Today an illegal coup in Venezuela, but where next?
The UN Security Council is due to meet on Monday on the matter with Secretary-General Antonio Guterres saying the US actions set “a dangerous precedent”.
The direct attack on Venezuela marks an extraordinary, dangerous assertion of unfettered US power and comes in the same week that Donald Trump threatened military strikes against another unpopular anti-western regime: that of Iran.
It follows months of escalating US military, economic and political pressure on Maduro, including lethal maritime attacks on the boats of alleged drug traffickers.
(Human rights law binds states to standards of conduct. It does not license unilateral military seizures by self-appointed global sheriffs. If that were the rule, the world would be in a permanent state of sanctioned chaos.)
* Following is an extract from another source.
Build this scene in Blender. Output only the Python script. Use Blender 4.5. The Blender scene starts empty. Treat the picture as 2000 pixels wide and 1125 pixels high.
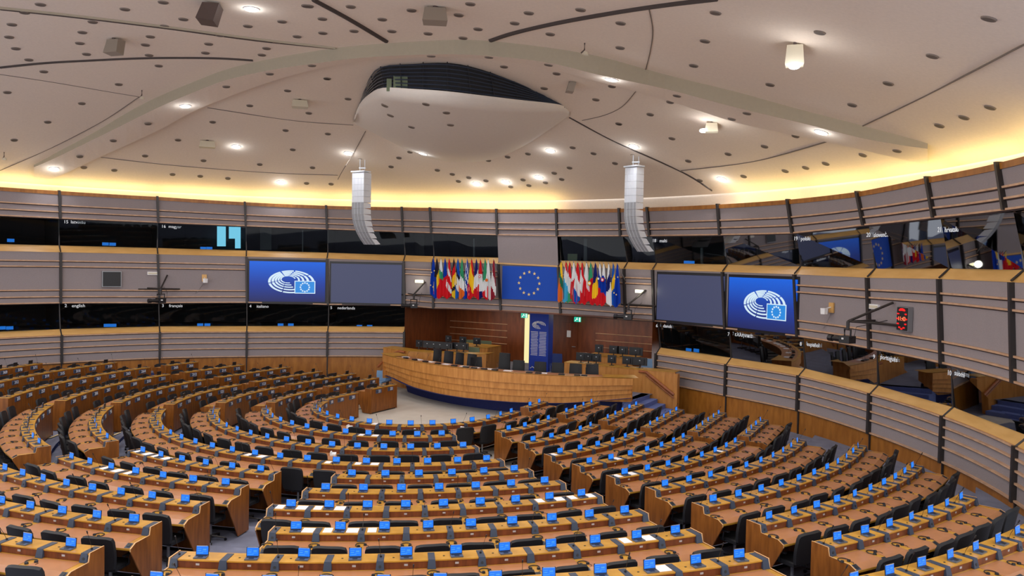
import bpy, math, random
from mathutils import Vector, Matrix, Euler
import numpy as np
random.seed(7)
SC = bpy.context.scene
COL = SC.collection
PI = math.pi

# ------------------------------------------------------------------ camera, world, exposure
U = 0.75                                   # one seat module in metres
FPX, YAW, PIT, ROL = 1567.34, -0.506752, 0.034165, 0.02143
CAM = np.array([16.787, -23.0109, 6.2067])
_F = np.array([math.cos(PIT)*math.sin(YAW), math.cos(PIT)*math.cos(YAW), -math.sin(PIT)])
_R = np.array([math.cos(YAW), -math.sin(YAW), 0.0])
_U = np.cross(_R, _F)
_cr, _sr = math.cos(ROL), math.sin(ROL)
camd = bpy.data.cameras.new('camera')
camd.sensor_width = 36.0
camd.lens = 36.0*FPX/2000.0
camd.clip_end = 200
cam = bpy.data.objects.new('camera', camd)
COL.objects.link(cam)
_Rr = _R*_cr + _U*_sr
_Ur = -_R*_sr + _U*_cr
M = Matrix(((_Rr[0], _Ur[0], -_F[0], CAM[0]), (_Rr[1], _Ur[1], -_F[1], CAM[1]), (_Rr[2], _Ur[2], -_F[2], CAM[2]), (0, 0, 0, 1)))
cam.matrix_world = M
SC.camera = cam
SC.view_settings.view_transform = 'Standard'
SC.view_settings.look = 'None'
SC.view_settings.gamma = 1.0
SC.view_settings.use_curve_mapping = False
SC.view_settings.exposure = 0.38
world = bpy.data.worlds.new('world'); SC.world = world
world.use_nodes = True
world.node_tree.nodes['Background'].inputs[0].default_value = (0.98, 0.98, 1.0, 1)
world.node_tree.nodes['Background'].inputs[1].default_value = 1.7

def area(name, loc, size, power, col=(1, 0.95, 0.9), rot=(0, 0, 0), spread=None):
    l = bpy.data.lights.new(name, 'AREA'); l.shape = 'DISK'; l.size = size; l.energy = power; l.color = col
    if spread: l.spread = spread
    o = bpy.data.objects.new(name, l); COL.objects.link(o); o.location = loc; o.rotation_euler = rot
    return o
# added soft fill lights below the ceiling, brightening the hall as a whole
for (x, y, z) in [(-9, -16, 10.9), (-3, -18, 10.8), (3, -19, 10.6), (9, -18, 10.2), (12, -13, 10.6), (6, -12, 11.7),
                  (-4, -11, 12.0), (-11, -9, 11.2), (1, -6, 12.1), (12, -6, 11.0), (-9, -2, 10.9), (5, 0, 11.2),
                  (14, -19, 9.2), (0, -14, 11.9)]:
    area('fill_light', (x, y, z), 0.9, 150, (1.0, 0.96, 0.93))

# ------------------------------------------------------------------ picking a point on a real surface
def ray(u, v):
    a, b = u-1000.0, v-562.5
    uu, vv = a*_cr+b*_sr, -a*_sr+b*_cr
    return _F + _R*(uu/FPX) - _U*(vv/FPX)
def at_z(u, v, z):
    d = ray(u, v); return CAM + d*((z-CAM[2])/d[2])
def at_y(u, v, y):
    d = ray(u, v); return CAM + d*((y-CAM[1])/d[1])
def cyl(u, v, cx, cy, r, far=True):
    d = ray(u, v); o = CAM[:2]-np.array([cx, cy]); a = d[:2]@d[:2]; b = 2*o@d[:2]; c = o@o-r*r
    D = max(b*b-4*a*c, 0); t = (-b+(math.sqrt(D) if far else -math.sqrt(D)))/(2*a)
    return CAM+d*t
def z_over(u, v, x, y):
    d = ray(u, v); t = ((x-CAM[0])*d[0]+(y-CAM[1])*d[1])/(d[0]**2+d[1]**2)
    return CAM[2]+t*d[2]

# ------------------------------------------------------------------ materials
MATS = {}
def nmat(name):
    m = bpy.data.materials.new(name); m.use_nodes = True
    return m, m.node_tree.nodes, m.node_tree.links, m.node_tree.nodes['Principled BSDF']
def srgb(r, g, b):
    f = lambda c: (c/255/12.92) if c/255 <= 0.04045 else ((c/255+0.055)/1.055)**2.4
    return (f(r), f(g), f(b), 1)
def plain(name, col, rough=0.5, metal=0, noise=0.0, scale=20, spec=0.5, bump=0):
    m, n, l, p = nmat(name)
    p.inputs['Roughness'].default_value = rough; p.inputs['Metallic'].default_value = metal
    p.inputs['Specular IOR Level'].default_value = spec
    c = srgb(*col)
    if noise > 0:
        t = n.new('ShaderNodeTexCoord'); nz = n.new('ShaderNodeTexNoise'); nz.inputs['Scale'].default_value = scale; nz.inputs['Detail'].default_value = 4
        r = n.new('ShaderNodeValToRGB')
        r.color_ramp.elements[0].position = 0.3; r.color_ramp.elements[1].position = 0.7
        r.color_ramp.elements[0].color = tuple(x*(1-noise) for x in c[:3])+(1,)
        r.color_ramp.elements[1].color = tuple(min(1, x*(1+noise)) for x in c[:3])+(1,)
        l.new(t.outputs['Object'], nz.inputs['Vector']); l.new(nz.outputs['Fac'], r.inputs['Fac']); l.new(r.outputs['Color'], p.inputs['Base Color'])
        if bump:
            b = n.new('ShaderNodeBump'); b.inputs['Strength'].default_value = bump; b.inputs['Distance'].default_value = 0.01
            l.new(nz.outputs['Fac'], b.inputs['Height']); l.new(b.outputs['Normal'], p.inputs['Normal'])
    else:
        p.inputs['Base Color'].default_value = c
    MATS[name] = m
    return m
def wood(name, ca, cb, rough=0.35, sc=(6, 6, 0.8), spec=0.5):
    m, n, l, p = nmat(name)
    t = n.new('ShaderNodeTexCoord'); mp = n.new('ShaderNodeMapping'); mp.inputs['Scale'].default_value = sc
    nz = n.new('ShaderNodeTexNoise'); nz.inputs['Scale'].default_value = 2.2; nz.inputs['Detail'].default_value = 6
    r = n.new('ShaderNodeValToRGB'); r.color_ramp.elements[0].position = 0.35; r.color_ramp.elements[1].position = 0.68
    r.color_ramp.elements[0].color = srgb(*ca); r.color_ramp.elements[1].color = srgb(*cb)
    l.new(t.outputs['Object'], mp.inputs['Vector']); l.new(mp.outputs['Vector'], nz.inputs['Vector'])
    l.new(nz.outputs['Fac'], r.inputs['Fac']); l.new(r.outputs['Color'], p.inputs['Base Color'])
    p.inputs['Roughness'].default_value = rough; p.inputs['Specular IOR Level'].default_value = spec
    MATS[name] = m
    return m
def emit(name, col, st=1.0):
    m, n, l, p = nmat(name)
    p.inputs['Base Color'].default_value = (0, 0, 0, 1); p.inputs['Roughness'].default_value = 0.4
    p.inputs['Emission Color'].default_value = srgb(*col); p.inputs['Emission Strength'].default_value = st
    MATS[name] = m
    return m
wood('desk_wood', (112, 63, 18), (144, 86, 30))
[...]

"Trump claims to be acting to prevent illegal narcotics flowing into the US via Venezuela and to halt an alleged influx of “criminal” migrants. In an echo of the US invasion of Iraq in 2003, he is also accused of coveting Venezuela’s huge oil and gas resources – suspicions reinforced by repeated, illegal US seizures of Venezuelan oil tankers," writes Simon Tisdall in 'The Guardian' (London).
But Trump’s primary motives appear to be personal animosity.
The Caracas government has been decapitated, but other senior members of the regime appear still to be in place.
They are urging resistance and, potentially, retaliation against the US. There are unconfirmed reports of civilian casualties. If a power vacuum develops, public order could collapse, sparking civil war or a possible military coup.
And it is unclear whether the latest US military action has ended, or may escalate further.
"Venezuela has many problems, including drug gangs and authoritarian rule, but they hardly justify what Trump has done," goes another article in the same newspaper.
If Venezuela is correct .... what's wrong with Russian action against Ukraine and
** China's possible conflicts with Taiwan
Francisco Rodriguez, former head of the Venezuelan National Assembly’s economic advisory, said that gold and oil reserves are among the country’s main hopes for economic recovery.
“If the US moves to remove the sanctions and clear the hurdles for investors to come back in, you can get the oil output to 2.5 million barrels per day in the scope of three to five years,” he told Al Jazeera, noting that production currently stands at below one million bpd.
Vice President Delcy Rodriguez has been ordered by the constitutional chamber of Venezuela’s Supreme Court to serve as acting president “to guarantee administrative continuity and the comprehensive defence of the nation” as a legal framework is devised for the future.
She had also been serving simultaneously as finance minister and oil minister, giving her enormous influence over the nation’s embattled economy and efforts to vitalise the underdeveloped oil sector that produces less than it should as a result of sanctions and mismanagement.
Trump said the US would not occupy Venezuela if Rodriguez “does what we want”. He also declined to endorse the opposition leader, exiled Nobel laureate Maria Corina Machado, saying she does not have the approval or “respect” of the people.
Power has displaced law, preference has replaced principle ...
and Force has been presented as virtue.
This is not the defence of the international order.
When a state kidnaps the law to justify kidnapping a leader, it does not uphold order. It advertises contempt for it.